The opinion of the court was delivered by
It has been deemed unnecessary to consider any of the thirty-one reasons assigned by prosecutors against these proceedings, other than the ninth.
The power of the town of West Hoboken to pass this ordinance, if such power exists, was conferred by the “Act to reorganize the local government of the township of West Hoboken,” approved March 27th, 1874, as amended by a supplement approved April 9th, 1875. Pamph. L. 1874, p. 594; Pamph. L. 1875, p. 600.
These acts provide for notices of the application and proposal for such improvements before an ordinance may be passed. Among other provisions, the clerk is required to post, for ten days, in five of the most public places in the township, a notice “ stating that objections in writing to the proposed improvement may be filed with him, and of the time and place when and where the township committee will meet to consider such objections.”
In the case before us, this notice was not posted for ten days, nor did it state the place at which the township committee would meet to consider objections.
*66The insufficiency of this notice in these respects must prove fatal to the ordinance, unless such insufficiency has been effectively waived or cured.
It is first urged that prosecutors filed written objections to the proposed improvement and did not object on this ground. But the notice required is not only of an opportunity to file written objections, but also of the time and place where those objections will be considered. Obviously this is designed to enable objectors to attend and at least to use such influence as they may possess to produce a correct determination by the committee. It has. not been made to appear that prosecutors attended at the time and place when their objections were considered, or that they had any actual notice thereof. The case does not come within Forbes v. Elizabeth, 13 Vroom 56.
Moreover, by the provisions of the acts in question, some part of the cost and expense of such an improvement may fall on the township. Every taxpayer therefore had an interest in the question whether this improvement should be made, and the notice in question was designed to give the public an opportunity to interpose objections and to attend at their consideration. A deficient notice has been held to be, under such circumstances, an error which the individual prosecutor cannot waive. Beam v. Paterson, 18 Vroom 15.

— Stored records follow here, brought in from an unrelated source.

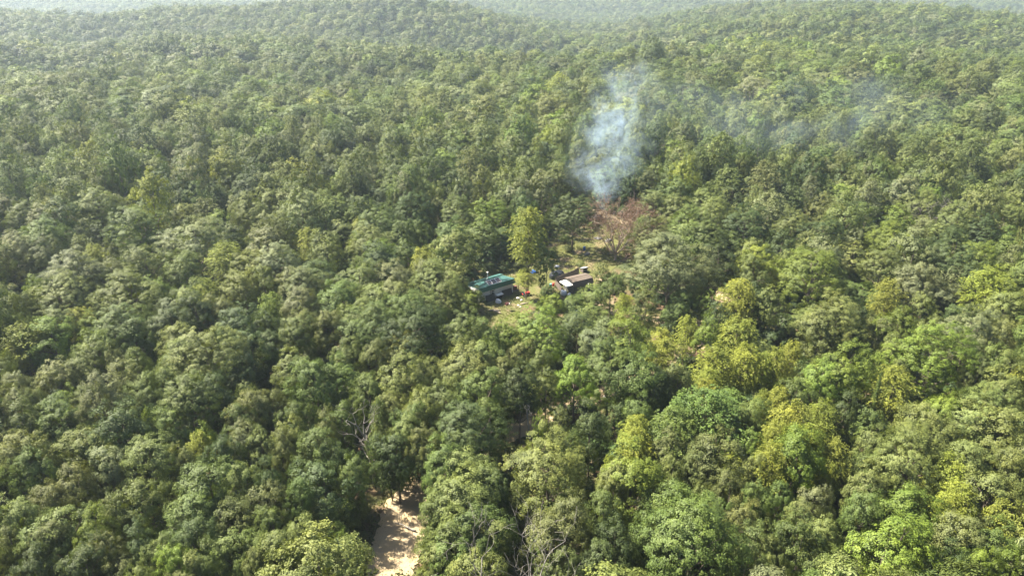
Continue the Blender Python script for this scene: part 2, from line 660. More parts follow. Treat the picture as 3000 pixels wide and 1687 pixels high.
def feather_crown(seed, n_branches, n_sprays, n_leaves, size, R=5.0, z0=4.5, z1=15.0):
    """layered fans of compound leaves, airy"""
    rng = np.random.default_rng(seed)
    P, T, lc = [], [], []
    for b in range(n_branches):
        t = (b + rng.uniform(0.1, 0.9)) / n_branches
        z = z0 + (z1 - z0) * (0.12 + 0.86 * t)
        prof = math.sqrt(max(0.02, 1 - ((t - 0.42) / 0.60) ** 2))
        rb = R * prof * rng.uniform(0.72, 1.08)
        a = b * 2.39996 + rng.uniform(-0.4, 0.4)
        c = np.array([math.cos(a), math.sin(a), 0])
        centre = c * rb * 0.62 + np.array([0, 0, z])
        lc.append(centre)
        ext = rb * rng.uniform(0.42, 0.62)
        tone = rng.normal(0, 0.10)
        for s in range(n_sprays):
            aa = rng.uniform(0, 6.283)
            r = ext * math.sqrt(rng.uniform(0, 1))
            sc = centre + np.array([math.cos(aa) * r, math.sin(aa) * r, rng.normal(0, 0.34) - 0.22 * r * r / max(ext, 0.5)])
            out = sc.copy()
            out[2] = 0
            out = out / (np.linalg.norm(out) + 1e-6)
            dirv = out + rng.normal(0, 0.55, 3)
            dirv[2] = rng.normal(-0.18, 0.22)
            dirv /= np.linalg.norm(dirv)
            ln = rng.uniform(0.55, 1.15)
            nl = max(3, int(n_leaves * ln))
            tt = rng.uniform(-0.5, 0.5, nl)
            side = np.cross(dirv, [0, 0, 1.0])
            side /= np.linalg.norm(side) + 1e-6
            pos = sc + dirv * (tt * ln)[:, None] + side * rng.uniform(-0.30, 0.30, (nl, 1)) * (1 - np.abs(tt) * 1.1)[:, None] + rng.normal(0, 0.05, (nl, 3))
            pos[:, 2] -= 0.35 * (tt + 0.5) ** 2
            nrm = np.array([0, 0, 1.0]) + rng.normal(0, 0.40, (nl, 3)) + out * 0.25
            P.append(leaf_quads(pos, nrm, size, rng, 0.5))
            T.append(np.clip(0.5 + tone + rng.normal(0, 0.11) + rng.normal(0, 0.15, nl), 0, 1))
    return np.concatenate(P), np.concatenate(T), np.array(lc)


def cedar_crown(seed, n_whorls, n_sprays, n_leaves, size, R=3.0, z1=12.0):
    rng = np.random.default_rng(seed)
    P, T, lc = [], [], []
    for w in range(n_whorls):
        t = (w + 0.5) / n_whorls
        z = 1.0 + (z1 - 1.0) * t
        rb = R * (1 - t) ** 0.8 * rng.uniform(0.85, 1.12) + 0.15
        nb = max(4, int(9 * (1 - t) + 3))
        for b in range(nb):
            a = w * 1.1 + b * 6.283 / nb + rng.uniform(-0.25, 0.25)
            rr = rb * rng.uniform(0.7, 1.1)
            for s in range(n_sprays):
                q = rng.uniform(0.2, 1.0)
                sc = np.array([math.cos(a) * rr * q, math.sin(a) * rr * q, z - 0.25 * rr * q + rng.normal(0, 0.12)]) + rng.normal(0, 0.12, 3)
                nl = n_leaves
                pos = sc + rng.normal(0, 0.2, (nl, 3)) * np.array([1, 1, 0.5])
                nrm = np.array([math.cos(a), math.sin(a), 1.2]) + rng.normal(0, 0.5, (nl, 3))
                P.append(leaf_quads(pos, nrm, size, rng, 0.35))
                T.append(np.clip(0.4 + rng.normal(0, 0.1) + rng.normal(0, 0.14, nl), 0, 1))
    return np.concatenate(P), np.concatenate(T), np.array([[0, 0, z1 * 0.5]])


def limb(mb, a, b, r0, r1, rng, segs=4, sag=0.12, sides=5):
    a, b = Vector(a), Vector(b)
    ln = (b - a).length
    path, rad = [], []
    off = Vector(rng.normal(0, 1, 3)) * ln * sag
    for i in range(segs + 1):
        t = i / segs
        path.append(a.lerp(b, t) + off * math.sin(math.pi * t) * 0.6 + Vector(rng.normal(0, 1, 3)) * ln * 0.02 * (0 < i < segs))
        rad.append(r0 + (r1 - r0) * t)
    mb.tube(path, rad, sides)
    return path


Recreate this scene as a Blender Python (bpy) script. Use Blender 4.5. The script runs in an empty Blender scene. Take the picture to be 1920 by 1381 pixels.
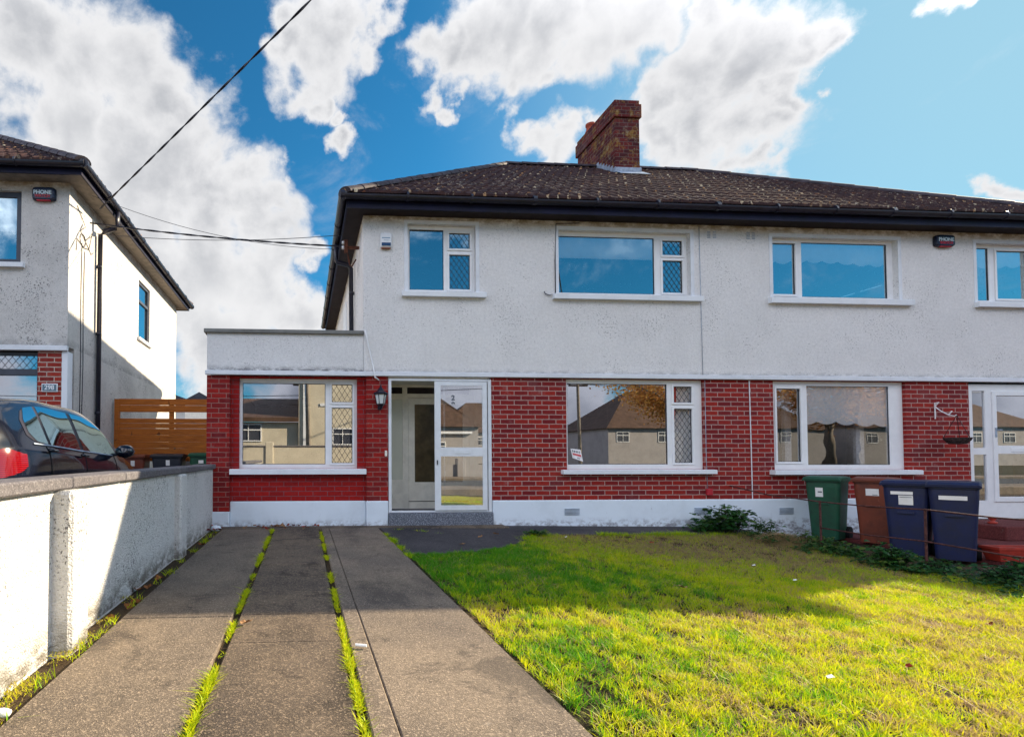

For these reasons this court may consider this objection, though made by prosecutors.
It is further insisted that the error cannot be objected to or considered, because the first section of the supplement of 1875 contains a proviso by which it is enacted that “ no assessment shall be set aside or affected by reason of the mistake of the township clerk in the form, substance or manner of publishing or posting said advertisement.”
Had prosecutors permitted the proceedings to continue unchallenged until after the assessment had been imposed, the case would have come within the terms of this proviso. The question would then have arisen whether the legislature could validate a deficient notice, in the absence of proof of actual notice. But that question does not now require decision, for *67prosecutors have interposed this objection in limine, and before the assessment. The proviso does not apply in terms, and ought not to be extended by construction to an objection so made.
The result is, that the ordinance must be set aside, with costs to prosecutors.